Clockwork Angels has everything the past few Rush albums has had with that heavier, modern rock sound, but I think it also has something those other two albums didn’t have.  There’s more orchestration involved in some of these songs, especially the closing track, The Garden, which reaches an epic crescendo that is in the same vein as songs such as November Rain by Guns N’ Roses. This orchestration and more grandiose feel pushes Clockwork Angels closer to the top in their canon.

Now it’s impossible to listen to a Rush album just one or two times and really grasp everything that is going on within.  Neil, Geddy, and Alex’s work as musicians is of the highest caliber, as is their writing.   Clockwork Angels as a whole feels, sounds, and goes through the movements as probably the best Rush album since Roll the Bones.

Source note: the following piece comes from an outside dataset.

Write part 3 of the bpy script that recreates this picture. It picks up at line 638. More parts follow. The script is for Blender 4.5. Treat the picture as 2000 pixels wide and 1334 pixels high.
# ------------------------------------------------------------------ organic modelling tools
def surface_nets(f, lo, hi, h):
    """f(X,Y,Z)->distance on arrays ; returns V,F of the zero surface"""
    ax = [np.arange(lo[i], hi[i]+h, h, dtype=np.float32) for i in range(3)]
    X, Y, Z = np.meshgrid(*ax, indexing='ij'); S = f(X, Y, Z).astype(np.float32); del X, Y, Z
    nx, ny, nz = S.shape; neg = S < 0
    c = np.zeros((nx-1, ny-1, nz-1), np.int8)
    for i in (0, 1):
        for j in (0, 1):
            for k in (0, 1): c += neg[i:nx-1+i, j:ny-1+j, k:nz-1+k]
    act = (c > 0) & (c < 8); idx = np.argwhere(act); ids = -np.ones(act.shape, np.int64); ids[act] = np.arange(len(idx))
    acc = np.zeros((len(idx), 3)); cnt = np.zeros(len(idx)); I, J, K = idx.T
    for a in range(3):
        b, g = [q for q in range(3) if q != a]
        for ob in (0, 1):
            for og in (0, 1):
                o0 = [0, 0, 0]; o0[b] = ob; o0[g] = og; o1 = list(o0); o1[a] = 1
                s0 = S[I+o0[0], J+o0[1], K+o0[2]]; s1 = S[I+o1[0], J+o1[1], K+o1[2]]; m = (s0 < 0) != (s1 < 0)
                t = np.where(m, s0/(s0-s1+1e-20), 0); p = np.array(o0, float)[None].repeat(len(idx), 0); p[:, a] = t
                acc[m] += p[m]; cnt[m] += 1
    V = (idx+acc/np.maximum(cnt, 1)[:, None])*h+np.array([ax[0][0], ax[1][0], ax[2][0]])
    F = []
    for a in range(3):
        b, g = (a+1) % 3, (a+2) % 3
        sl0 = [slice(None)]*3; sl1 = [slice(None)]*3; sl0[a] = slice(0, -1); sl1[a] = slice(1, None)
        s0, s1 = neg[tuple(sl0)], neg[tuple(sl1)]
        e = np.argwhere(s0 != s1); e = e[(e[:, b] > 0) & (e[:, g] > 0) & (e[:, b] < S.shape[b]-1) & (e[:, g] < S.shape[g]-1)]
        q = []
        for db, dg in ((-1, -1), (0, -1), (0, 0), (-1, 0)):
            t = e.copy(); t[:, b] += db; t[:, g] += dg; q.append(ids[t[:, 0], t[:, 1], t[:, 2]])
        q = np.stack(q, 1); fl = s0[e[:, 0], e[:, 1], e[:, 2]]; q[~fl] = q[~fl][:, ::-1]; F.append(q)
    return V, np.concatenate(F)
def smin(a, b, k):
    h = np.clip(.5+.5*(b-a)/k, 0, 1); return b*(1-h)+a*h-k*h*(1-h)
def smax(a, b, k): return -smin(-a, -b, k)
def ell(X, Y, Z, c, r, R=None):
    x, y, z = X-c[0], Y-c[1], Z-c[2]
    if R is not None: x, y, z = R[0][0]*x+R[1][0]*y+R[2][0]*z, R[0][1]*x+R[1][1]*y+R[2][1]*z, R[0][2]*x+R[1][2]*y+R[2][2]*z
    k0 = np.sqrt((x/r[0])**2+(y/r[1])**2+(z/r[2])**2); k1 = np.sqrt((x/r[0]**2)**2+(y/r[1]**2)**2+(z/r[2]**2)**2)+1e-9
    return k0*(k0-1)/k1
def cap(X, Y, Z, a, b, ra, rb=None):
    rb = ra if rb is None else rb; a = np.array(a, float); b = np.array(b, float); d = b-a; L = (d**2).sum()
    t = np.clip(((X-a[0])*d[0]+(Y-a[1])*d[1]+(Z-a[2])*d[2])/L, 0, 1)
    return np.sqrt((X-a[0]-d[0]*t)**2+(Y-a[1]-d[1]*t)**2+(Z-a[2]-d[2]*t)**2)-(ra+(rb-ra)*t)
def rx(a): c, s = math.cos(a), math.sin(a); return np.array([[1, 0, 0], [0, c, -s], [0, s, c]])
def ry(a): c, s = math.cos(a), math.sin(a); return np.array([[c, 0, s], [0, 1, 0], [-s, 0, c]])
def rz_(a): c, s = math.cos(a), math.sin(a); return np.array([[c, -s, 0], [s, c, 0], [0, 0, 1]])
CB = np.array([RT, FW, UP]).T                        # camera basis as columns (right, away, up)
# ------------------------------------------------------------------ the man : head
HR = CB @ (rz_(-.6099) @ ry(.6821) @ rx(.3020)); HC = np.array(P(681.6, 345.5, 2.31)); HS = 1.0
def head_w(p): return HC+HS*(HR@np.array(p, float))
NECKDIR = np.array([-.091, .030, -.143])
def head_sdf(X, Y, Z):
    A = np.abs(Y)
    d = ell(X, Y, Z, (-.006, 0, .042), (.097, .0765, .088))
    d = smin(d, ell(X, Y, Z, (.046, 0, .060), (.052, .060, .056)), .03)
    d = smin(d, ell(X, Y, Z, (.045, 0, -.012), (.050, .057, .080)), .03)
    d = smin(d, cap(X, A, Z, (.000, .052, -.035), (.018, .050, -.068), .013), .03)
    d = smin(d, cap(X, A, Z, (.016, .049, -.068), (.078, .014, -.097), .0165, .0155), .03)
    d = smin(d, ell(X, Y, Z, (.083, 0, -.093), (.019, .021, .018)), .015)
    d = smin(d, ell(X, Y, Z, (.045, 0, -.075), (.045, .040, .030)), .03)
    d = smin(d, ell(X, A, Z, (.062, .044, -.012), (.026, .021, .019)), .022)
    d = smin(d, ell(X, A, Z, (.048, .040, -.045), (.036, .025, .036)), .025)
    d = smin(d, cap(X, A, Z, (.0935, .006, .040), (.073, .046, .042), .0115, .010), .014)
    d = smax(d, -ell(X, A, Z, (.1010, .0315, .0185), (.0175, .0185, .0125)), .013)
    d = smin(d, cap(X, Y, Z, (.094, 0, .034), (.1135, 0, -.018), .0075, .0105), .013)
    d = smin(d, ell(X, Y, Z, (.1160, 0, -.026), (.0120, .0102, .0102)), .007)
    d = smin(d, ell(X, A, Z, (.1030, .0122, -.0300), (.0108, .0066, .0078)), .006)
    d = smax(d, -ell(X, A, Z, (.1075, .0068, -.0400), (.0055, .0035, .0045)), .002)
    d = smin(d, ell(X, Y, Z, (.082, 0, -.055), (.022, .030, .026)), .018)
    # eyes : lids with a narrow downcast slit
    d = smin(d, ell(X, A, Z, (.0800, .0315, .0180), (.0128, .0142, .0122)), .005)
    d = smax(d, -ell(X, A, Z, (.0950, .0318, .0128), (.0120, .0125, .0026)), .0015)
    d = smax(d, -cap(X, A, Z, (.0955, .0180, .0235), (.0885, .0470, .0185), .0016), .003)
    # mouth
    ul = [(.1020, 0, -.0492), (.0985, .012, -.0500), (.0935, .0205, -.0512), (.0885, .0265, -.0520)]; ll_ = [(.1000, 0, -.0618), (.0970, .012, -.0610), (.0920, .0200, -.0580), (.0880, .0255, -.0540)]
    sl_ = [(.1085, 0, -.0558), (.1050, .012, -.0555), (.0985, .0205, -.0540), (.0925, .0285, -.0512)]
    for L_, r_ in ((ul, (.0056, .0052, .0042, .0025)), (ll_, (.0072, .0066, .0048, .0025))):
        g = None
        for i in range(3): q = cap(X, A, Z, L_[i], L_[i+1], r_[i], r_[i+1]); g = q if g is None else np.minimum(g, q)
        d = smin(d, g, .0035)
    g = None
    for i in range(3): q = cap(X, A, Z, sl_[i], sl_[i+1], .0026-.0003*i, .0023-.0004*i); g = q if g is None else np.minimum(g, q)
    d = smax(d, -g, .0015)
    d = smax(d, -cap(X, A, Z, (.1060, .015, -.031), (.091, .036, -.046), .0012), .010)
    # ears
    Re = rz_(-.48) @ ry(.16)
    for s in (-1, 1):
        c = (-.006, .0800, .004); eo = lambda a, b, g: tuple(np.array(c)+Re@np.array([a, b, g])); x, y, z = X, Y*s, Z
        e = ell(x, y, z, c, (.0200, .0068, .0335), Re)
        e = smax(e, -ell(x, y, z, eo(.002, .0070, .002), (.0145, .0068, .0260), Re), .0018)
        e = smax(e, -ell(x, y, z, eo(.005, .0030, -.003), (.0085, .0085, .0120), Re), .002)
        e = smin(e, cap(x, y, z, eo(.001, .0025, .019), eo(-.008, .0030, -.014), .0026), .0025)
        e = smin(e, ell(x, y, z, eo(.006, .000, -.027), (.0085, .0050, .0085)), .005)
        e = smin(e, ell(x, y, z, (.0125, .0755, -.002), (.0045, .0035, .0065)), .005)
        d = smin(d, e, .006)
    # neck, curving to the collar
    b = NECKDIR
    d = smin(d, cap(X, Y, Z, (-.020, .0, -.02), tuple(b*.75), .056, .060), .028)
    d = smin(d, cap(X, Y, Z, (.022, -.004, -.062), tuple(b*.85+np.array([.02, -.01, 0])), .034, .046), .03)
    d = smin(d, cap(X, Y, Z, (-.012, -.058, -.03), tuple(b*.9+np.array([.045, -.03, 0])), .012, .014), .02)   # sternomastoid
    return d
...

The band no doubt is reaching the end of a long and historic career, and it will no doubt take some time for Clockwork Angels to find its place amongst other masterpieces from them such as Moving Pictures, 2112, and Permanent Waves, but this is a different Rush then that time period, and a different Rush from their synth driven 80’s form as well.  All I know is I’m happy a new album from them is here and I’m going to enjoy that feeling while it lasts.